SOURCE MATERIAL:

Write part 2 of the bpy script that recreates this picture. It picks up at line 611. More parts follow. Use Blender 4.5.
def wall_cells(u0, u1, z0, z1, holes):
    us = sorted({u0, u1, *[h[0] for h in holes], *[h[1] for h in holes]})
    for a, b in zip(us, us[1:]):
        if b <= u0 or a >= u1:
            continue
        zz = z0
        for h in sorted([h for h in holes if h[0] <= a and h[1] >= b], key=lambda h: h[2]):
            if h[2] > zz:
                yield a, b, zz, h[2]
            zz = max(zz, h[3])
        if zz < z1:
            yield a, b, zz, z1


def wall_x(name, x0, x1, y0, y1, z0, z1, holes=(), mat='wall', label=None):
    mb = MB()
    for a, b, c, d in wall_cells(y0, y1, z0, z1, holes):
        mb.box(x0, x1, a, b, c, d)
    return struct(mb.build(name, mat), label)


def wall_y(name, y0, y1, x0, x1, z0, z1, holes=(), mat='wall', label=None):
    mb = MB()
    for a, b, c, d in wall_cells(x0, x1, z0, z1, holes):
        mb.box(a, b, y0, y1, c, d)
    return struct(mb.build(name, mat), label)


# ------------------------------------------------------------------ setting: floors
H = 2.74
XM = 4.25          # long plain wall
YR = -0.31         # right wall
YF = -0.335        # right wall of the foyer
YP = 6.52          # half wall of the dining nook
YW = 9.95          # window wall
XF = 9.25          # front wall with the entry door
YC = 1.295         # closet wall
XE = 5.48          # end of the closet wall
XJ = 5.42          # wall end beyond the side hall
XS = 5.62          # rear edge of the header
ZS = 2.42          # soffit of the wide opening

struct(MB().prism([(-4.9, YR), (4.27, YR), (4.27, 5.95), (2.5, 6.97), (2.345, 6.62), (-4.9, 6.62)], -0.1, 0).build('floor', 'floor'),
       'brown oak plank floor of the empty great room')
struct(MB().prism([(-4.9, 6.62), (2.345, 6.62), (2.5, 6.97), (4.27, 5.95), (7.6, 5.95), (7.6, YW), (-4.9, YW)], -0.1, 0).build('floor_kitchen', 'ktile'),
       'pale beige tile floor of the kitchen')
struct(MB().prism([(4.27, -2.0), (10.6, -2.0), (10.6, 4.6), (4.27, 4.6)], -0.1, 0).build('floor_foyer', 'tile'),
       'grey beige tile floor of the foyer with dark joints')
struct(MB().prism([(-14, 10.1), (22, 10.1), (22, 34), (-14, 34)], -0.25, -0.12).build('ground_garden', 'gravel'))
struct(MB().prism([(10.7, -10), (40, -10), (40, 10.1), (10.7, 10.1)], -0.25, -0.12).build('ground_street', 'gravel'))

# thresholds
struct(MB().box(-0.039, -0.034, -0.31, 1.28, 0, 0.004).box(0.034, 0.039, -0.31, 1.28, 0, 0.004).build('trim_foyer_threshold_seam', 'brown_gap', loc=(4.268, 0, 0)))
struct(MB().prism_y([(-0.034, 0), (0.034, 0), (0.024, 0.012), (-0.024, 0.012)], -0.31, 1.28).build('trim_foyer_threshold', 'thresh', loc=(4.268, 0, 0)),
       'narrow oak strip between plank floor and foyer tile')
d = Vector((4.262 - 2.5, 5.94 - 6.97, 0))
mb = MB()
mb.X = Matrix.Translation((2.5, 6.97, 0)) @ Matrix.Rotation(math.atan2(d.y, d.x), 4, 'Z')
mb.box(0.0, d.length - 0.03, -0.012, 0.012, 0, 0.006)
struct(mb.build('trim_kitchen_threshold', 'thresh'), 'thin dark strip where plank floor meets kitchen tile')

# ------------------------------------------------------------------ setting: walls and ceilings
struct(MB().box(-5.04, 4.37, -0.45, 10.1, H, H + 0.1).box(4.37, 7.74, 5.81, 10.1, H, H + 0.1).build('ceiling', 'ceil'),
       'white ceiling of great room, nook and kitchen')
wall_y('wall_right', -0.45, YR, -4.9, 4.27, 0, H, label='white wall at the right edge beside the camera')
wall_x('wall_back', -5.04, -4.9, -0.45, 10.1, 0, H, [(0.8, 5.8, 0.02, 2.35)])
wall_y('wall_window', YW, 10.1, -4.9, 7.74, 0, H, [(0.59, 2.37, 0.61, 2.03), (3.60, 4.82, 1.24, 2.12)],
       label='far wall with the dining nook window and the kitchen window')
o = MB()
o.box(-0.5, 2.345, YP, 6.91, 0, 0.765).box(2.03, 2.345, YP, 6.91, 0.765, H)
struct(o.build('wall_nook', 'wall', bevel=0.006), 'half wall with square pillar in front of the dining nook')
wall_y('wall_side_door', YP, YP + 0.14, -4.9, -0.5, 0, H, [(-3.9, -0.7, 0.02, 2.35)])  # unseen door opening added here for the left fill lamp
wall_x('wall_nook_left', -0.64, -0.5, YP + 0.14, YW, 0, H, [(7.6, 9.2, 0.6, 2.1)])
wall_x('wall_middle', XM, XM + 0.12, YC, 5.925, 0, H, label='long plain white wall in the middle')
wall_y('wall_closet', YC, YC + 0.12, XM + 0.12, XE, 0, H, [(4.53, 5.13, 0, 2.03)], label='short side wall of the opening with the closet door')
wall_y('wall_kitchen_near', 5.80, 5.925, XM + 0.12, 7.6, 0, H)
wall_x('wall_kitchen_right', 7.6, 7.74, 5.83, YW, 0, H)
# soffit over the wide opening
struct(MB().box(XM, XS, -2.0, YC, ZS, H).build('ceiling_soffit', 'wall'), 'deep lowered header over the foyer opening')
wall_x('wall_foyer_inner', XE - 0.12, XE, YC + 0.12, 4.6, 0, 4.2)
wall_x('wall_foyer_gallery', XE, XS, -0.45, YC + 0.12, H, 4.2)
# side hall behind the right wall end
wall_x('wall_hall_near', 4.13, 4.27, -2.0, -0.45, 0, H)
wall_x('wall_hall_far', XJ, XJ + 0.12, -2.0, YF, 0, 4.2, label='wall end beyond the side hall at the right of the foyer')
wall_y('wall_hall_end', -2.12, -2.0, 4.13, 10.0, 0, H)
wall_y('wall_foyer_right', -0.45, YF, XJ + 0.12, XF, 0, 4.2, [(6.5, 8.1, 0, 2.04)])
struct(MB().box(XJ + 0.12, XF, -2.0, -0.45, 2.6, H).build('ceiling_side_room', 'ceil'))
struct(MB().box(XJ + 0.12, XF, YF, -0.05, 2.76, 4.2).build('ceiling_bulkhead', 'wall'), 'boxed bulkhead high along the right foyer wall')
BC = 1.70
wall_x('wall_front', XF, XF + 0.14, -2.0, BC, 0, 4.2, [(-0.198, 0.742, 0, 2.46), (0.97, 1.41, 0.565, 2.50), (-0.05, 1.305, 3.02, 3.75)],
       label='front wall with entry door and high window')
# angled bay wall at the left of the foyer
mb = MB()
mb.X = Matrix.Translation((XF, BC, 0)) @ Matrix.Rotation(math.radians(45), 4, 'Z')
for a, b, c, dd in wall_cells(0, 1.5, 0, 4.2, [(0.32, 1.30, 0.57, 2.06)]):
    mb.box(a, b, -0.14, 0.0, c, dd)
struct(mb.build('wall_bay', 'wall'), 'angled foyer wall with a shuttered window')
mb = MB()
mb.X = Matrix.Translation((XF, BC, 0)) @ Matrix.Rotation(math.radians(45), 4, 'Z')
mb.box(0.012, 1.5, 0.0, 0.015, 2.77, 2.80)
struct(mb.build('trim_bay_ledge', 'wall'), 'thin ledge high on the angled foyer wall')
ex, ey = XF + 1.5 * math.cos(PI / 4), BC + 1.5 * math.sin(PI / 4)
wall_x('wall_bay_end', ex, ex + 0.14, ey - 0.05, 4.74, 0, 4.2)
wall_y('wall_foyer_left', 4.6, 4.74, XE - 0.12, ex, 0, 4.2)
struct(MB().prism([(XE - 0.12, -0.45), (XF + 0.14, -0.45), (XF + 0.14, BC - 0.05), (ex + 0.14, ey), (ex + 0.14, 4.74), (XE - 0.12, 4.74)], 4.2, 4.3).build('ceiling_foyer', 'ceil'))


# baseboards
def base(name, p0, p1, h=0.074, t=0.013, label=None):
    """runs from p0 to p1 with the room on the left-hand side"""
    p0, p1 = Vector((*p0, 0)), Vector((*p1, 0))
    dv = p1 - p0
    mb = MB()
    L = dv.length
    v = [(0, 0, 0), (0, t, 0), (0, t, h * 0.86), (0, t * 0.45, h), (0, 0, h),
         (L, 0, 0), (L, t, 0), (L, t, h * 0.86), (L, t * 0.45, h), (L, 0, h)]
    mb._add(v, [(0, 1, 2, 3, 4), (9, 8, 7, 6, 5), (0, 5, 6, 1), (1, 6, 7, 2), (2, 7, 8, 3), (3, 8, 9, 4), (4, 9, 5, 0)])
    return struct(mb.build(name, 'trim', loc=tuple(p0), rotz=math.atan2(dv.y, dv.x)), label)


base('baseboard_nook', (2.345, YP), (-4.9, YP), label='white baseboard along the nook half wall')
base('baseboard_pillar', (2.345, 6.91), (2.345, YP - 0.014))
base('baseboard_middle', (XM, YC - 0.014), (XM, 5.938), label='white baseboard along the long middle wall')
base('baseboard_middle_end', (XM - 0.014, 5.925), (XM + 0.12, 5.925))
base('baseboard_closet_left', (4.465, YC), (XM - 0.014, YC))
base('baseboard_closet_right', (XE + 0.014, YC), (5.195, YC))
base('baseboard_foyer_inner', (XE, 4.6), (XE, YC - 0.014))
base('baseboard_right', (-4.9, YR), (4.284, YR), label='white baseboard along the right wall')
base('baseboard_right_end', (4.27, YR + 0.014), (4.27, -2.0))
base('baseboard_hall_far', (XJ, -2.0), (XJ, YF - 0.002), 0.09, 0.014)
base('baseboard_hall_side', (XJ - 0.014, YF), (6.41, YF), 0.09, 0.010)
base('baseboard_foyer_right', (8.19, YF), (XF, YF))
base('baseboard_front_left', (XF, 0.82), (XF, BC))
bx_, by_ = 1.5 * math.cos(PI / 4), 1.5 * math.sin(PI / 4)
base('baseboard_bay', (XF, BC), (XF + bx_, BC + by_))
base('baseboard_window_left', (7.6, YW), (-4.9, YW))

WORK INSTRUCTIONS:
Write out a verbatim copy of the data, beginning with its first line and ending with the line that contains "yield a, b, zz, z1".

FULL OUTPUT:
Write part 2 of the bpy script that recreates this picture. It picks up at line 611. More parts follow. Use Blender 4.5.
def wall_cells(u0, u1, z0, z1, holes):
    us = sorted({u0, u1, *[h[0] for h in holes], *[h[1] for h in holes]})
    for a, b in zip(us, us[1:]):
        if b <= u0 or a >= u1:
            continue
        zz = z0
        for h in sorted([h for h in holes if h[0] <= a and h[1] >= b], key=lambda h: h[2]):
            if h[2] > zz:
                yield a, b, zz, h[2]
            zz = max(zz, h[3])
        if zz < z1:
            yield a, b, zz, z1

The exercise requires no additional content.